---- Given information

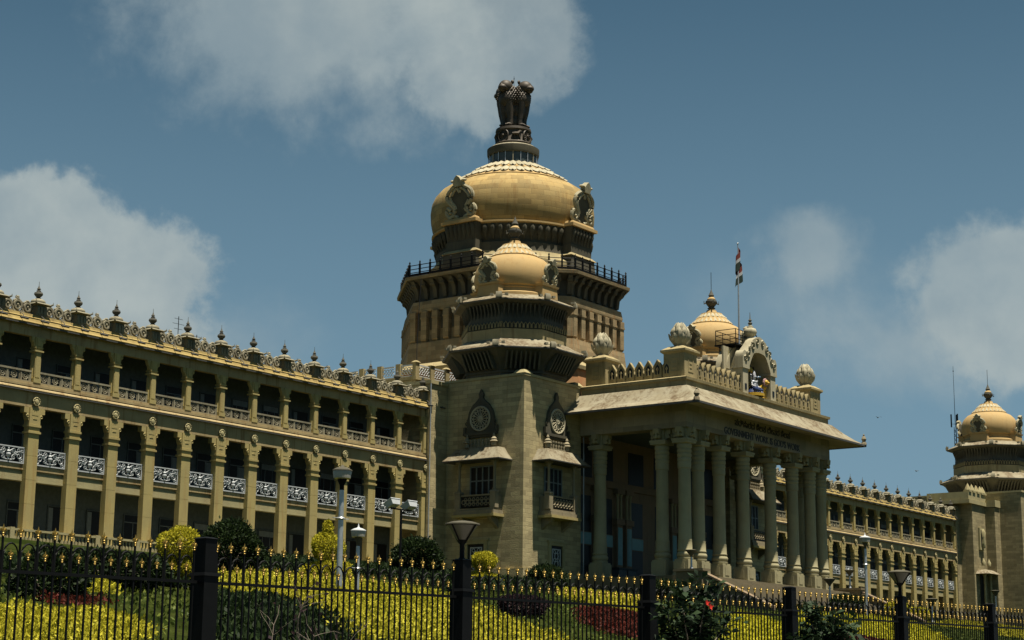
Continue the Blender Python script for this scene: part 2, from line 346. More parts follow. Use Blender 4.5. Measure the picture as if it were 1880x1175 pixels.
# ---------------------------------------------------------------- arcaded wings (front face y=-.57, bay 4 m)
def scroll(b, cx, cz, r, turns, a0, sgn, y, t0, n=22):
    pts = []; rad = []
    for i in range(n+1):
        f = i/n; a = a0+sgn*turns*2*PI*f; rr = r*(1-f*.86); pts.append((cx+rr*math.cos(a), y, cz+rr*math.sin(a))); rad.append(t0*(1-.35*f))
    b.tube(pts, rad, 4)
def bay_parts():
    P = {}
    b = MB()                                   # tall lower pillar on local x=0
    b.box(-.60, .60, -.63, .10, .35, .75); b.box(-.55, .55, -.60, .05, .75, 1.15)
    zz = [1.15, 3.0, 4.85, 6.7, 8.45]
    for i in range(4): b.box(-.5, .5, -.57, .0, zz[i]+(.018 if i else 0), zz[i+1])
    b.box(-.46, .46, -.53, -.04, 1.15, 8.45)
    for z0, z1, e in ((8.45, 8.60, .10), (8.60, 8.95, .02), (8.95, 9.12, .09), (9.12, 9.4, .03)): b.box(-.5-e, .5+e, -.57-e, .0+e, z0, z1)
    b.box(-.52, .52, -.60, .02, 9.4, 10.45)
    b.ext([(-.2, 9.55), (.2, 9.55), (.12, 9.68), (-.12, 9.68)], -.625, -.598); b.box(-.3, .3, -.615, -.6, 9.85, 10.25)
    for q in (-1, 1):
        b.ext([(q*.52, 9.42), (q*.60, 9.5), (q*.70, 9.75), (q*.74, 10.0), (q*1.0, 10.02), (q*1.0, 10.45), (q*.52, 10.45)][::q], -.50, .0)
        b.torus((q*.66, -.5, 9.78), .10, .05, 10, 4)
    P['pillar'] = b
    b = MB()                                   # medallion
    b.T = Matrix.Translation((0, -.62, 10.93)) @ Matrix.Rotation(PI/2, 4, 'X')
    b.lathe([(.33, -.02), (.36, .05), (.30, .10), (.25, .06), (.20, .07), (.16, .13), (0, .15)], 16)
    for i in range(10): a = 2*PI*i/10; b.sph((.31*math.cos(a), .31*math.sin(a), .08), .05, 6, 4)
    P['medallion'] = b
    b = MB()                                   # white cast grille across one bay (x from .55 to 3.45)
    x0, x1, z0, z1, y = .52, 3.48, 6.05, 7.33, -.22
    b.box(x0, x1, y-.04, y+.04, z0, z0+.1); b.box(x0, x1, y-.05, y+.05, z1-.09, z1); b.box(x0, x0+.08, y-.04, y+.04, z0+.1, z1-.09); b.box(x1-.08, x1, y-.04, y+.04, z0+.1, z1-.09)
    for (cx, cz, r, t, a, g) in ((1.0, 6.62, .34, 1.6, .3, 1), (1.0, 7.02, .22, 1.3, 2.8, -1), (1.5, 6.45, .22, 1.3, 2.2, -1), (1.48, 6.98, .25, 1.4, 4.2, 1), (.75, 6.3, .17, 1.2, .4, -1),
                                 (3.0, 6.62, .34, 1.6, PI-.3, -1), (3.0, 7.02, .22, 1.3, .3, 1), (2.5, 6.45, .22, 1.3, .9, 1), (2.52, 6.98, .25, 1.4, -1.0, -1), (3.25, 6.3, .17, 1.2, 2.7, 1), (1.3, 6.75, .16, 1.2, 0, 1), (2.7, 6.75, .16, 1.2, PI, -1), (.72, 6.95, .14, 1.2, 0, 1), (3.28, 6.95, .14, 1.2, PI, -1)):
        scroll(b, cx, cz, r, t, a, g, y, .06)
    b.T = Matrix.Translation((2.0, y, 0)); b.lathe([(.05, 6.2), (.12, 6.3), (.07, 6.42), (.18, 6.58), (.2, 6.70), (.12, 6.82), (.18, 6.9), (.06, 7.0), (.08, 7.15), (0, 7.24)], 8)
    for q in (-1, 1): b.tube([(q*.1, 0, 6.25), (q*.42, 0, 6.3), (q*.5, 0, 6.5), (q*.38, 0, 6.62)], [.05, .06, .05, .04], 4); b.tube([(q*.15, 0, 6.95), (q*.4, 0, 7.1), (q*.6, 0, 6.9), (q*.45, 0, 6.78)], [.05, .06, .05, .03], 4)
    P['grille'] = b
    b = MB()                                   # upper gallery column
    b.box(-.36, .36, -.56, .06, 12.42, 12.75); b.box(-.28, .28, -.50, .0, 12.75, 14.85); b.box(-.21, .21, -.53, -.495, 12.85, 14.7)
    b.box(-.38, -.275, -.30, -.06, 12.75, 14.6); b.box(.275, .38, -.30, -.06, 12.75, 14.6)
    for z0, z1, e in ((14.85, 14.97, .12), (14.97, 15.12, .02), (15.12, 15.22, .08)): b.box(-.30-e, .30+e, -.50-e, .02+e, z0, z1)
    b.box(-.32, .32, -.52, .02, 15.22, 16.02)
    b.ext([(-.16, 15.3), (.16, 15.3), (.2, 15.9), (-.2, 15.9)], -.57, -.515)
    for q in (-1, 1):
        b.ext([(q*.32, 15.22), (q*.42, 15.3), (q*.46, 15.55), (q*.60, 15.68), (q*.68, 16.02), (q*.32, 16.02)][::q], -.42, -.1)
        b.torus((q*.52, -.42, 15.75), .10, .05, 10, 4)
    P['column'] = b
    b = MB()                                   # upper balustrade
    x0, x1, y = .40, 3.60, -.22
    b.box(x0, x1, y-.09, y+.09, 13.22, 13.36); b.box(x0, x1, y-.08, y+.08, 12.42, 12.52)
    for x in (.46, 1.36, 2.64, 3.54): b.box(x-.06, x+.06, y-.06, y+.06, 12.52, 13.22)
    for cx, w in ((.91, .36), (2.0, .5), (3.09, .36)):
        b.torus((cx, y, 12.87), .25, .04, 14, 5); b.torus((cx, y, 12.87), .11, .04, 10, 5)
        for i in range(8): a = PI/8+2*PI*i/8; b.box(cx+.31*math.cos(a)-.03, cx+.31*math.cos(a)+.03, y-.03, y+.03, 12.87+.31*math.sin(a)-.03, 12.87+.31*math.sin(a)+.03)
        for s_ in (-1, 1): b.box(cx+s_*w-.035-.0, cx+s_*w+.035, y-.03, y+.03, 12.52, 13.22)
    P['balustrade'] = b
    b = MB()                                   # roof pinnacle with urn
    b.m = 0; b.frus(0, -.02, 17.72, 18.55, .50, .50, .44, .44); b.box(-.42, -.2, -.56, -.46, 17.85, 18.4); b.box(.2, .42, -.56, -.46, 17.85, 18.4); b.box(-.12, .12, -.56, -.46, 17.85, 18.4)
    b.m = 0; b.frus(0, -.02, 18.55, 18.63, .48, .48, .80, .80); b.frus(0, -.02, 18.63, 18.78, .80, .80, .56, .56)
    for q in (-1, 1):
        for w in (-1, 1): b.tube([(q*.68, w*.68-.02, 18.62), (q*.83, w*.83-.02, 18.72), (q*.84, w*.84-.02, 18.9)], [.09, .07, .01], 5)
    b.m = 1; b.lathe([(.56, 18.76), (.60, 18.86), (.55, 19.0), (.40, 19.10), (.2, 19.16), (.17, 19.2)], 14, 0, -.02)
    b.m = 2; b.lathe([(.22, 19.2), (.14, 19.27), (.26, 19.38), (.36, 19.52), (.32, 19.66), (.14, 19.74), (.2, 19.8), (.1, 19.86), (.16, 19.95), (.07, 20.08), (.02, 20.25), (.015, 20.55)], 12, 0, -.02)
    P['pinnacle'] = b
    b = MB()                                   # crest of three ringed scrolls between two pinnacles
    for cx, cz, s_ in ((1.05, 18.28, .84), (2.0, 18.34, .92), (2.95, 18.28, .84)):
        b.m = 0; b.torus((cx, -.05, cz), .36*s_, .11, 16, 6, sy=1.4); b.m = 0; b.torus((cx, -.08, cz), .20*s_, .06, 12, 5)
        b.T = Matrix.Translation((cx, -.04, cz)) @ Matrix.Rotation(PI/2, 4, 'X'); b.m = 1; b.lathe([(.30*s_, -.05), (.30*s_, .06), (0, .06)], 12); b.m = 0; b.sph((0, 0, .1), .1, 8, 5); b.T = None
        b.tube([(cx-.18, -.05, cz-.56), (cx-.40, -.05, cz-.45), (cx-.46, -.05, cz-.1), (cx-.34, -.05, cz+.28), (cx-.1, -.05, cz+.44)], [.09, .11, .07, .10, .09], 5)
        b.tube([(cx+.18, -.05, cz-.56), (cx+.40, -.05, cz-.45), (cx+.46, -.05, cz-.1), (cx+.34, -.05, cz+.28), (cx+.1, -.05, cz+.44)], [.09, .11, .07, .10, .09], 5)
        b.sph((cx, -.05, cz+.46), (.18, .15, .12), 8, 6)
    b.sph((2.0, -.05, 18.95), (.15, .13, .14), 8, 6); b.tube([(1.92, -.05, 18.82), (1.79, -.05, 18.95), (1.87, -.05, 19.08)], [.07, .06, .03], 5)
    b.m = 0; b.box(.5, 3.5, -.14, .04, 17.72, 17.9)
    P['crest'] = b
    b = MB()                                   # flood lamp on a bracket in front of the crest
    b.tube([(0, -.45, 17.75), (0, -.85, 17.5), (0, -1.0, 17.25)], .03, 5); b.T = Matrix.Translation((0, -1.02, 17.18)) @ Matrix.Rotation(R(25), 4, 'X'); b.box(-.36, .36, -.09, .09, -.05, .05); b.box(-.39, .39, -.11, .11, .05, .07)
    P['lamp'] = b
    return P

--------

= Problem details =
In the listing above, find the lines holding the word "from" and copy them.

= Answer to the problem =
Continue the Blender Python script for this scene: part 2, from line 346. More parts follow. Use Blender 4.5. Measure the picture as if it were 1880x1175 pixels.
    b = MB()                                   # white cast grille across one bay (x from .55 to 3.45)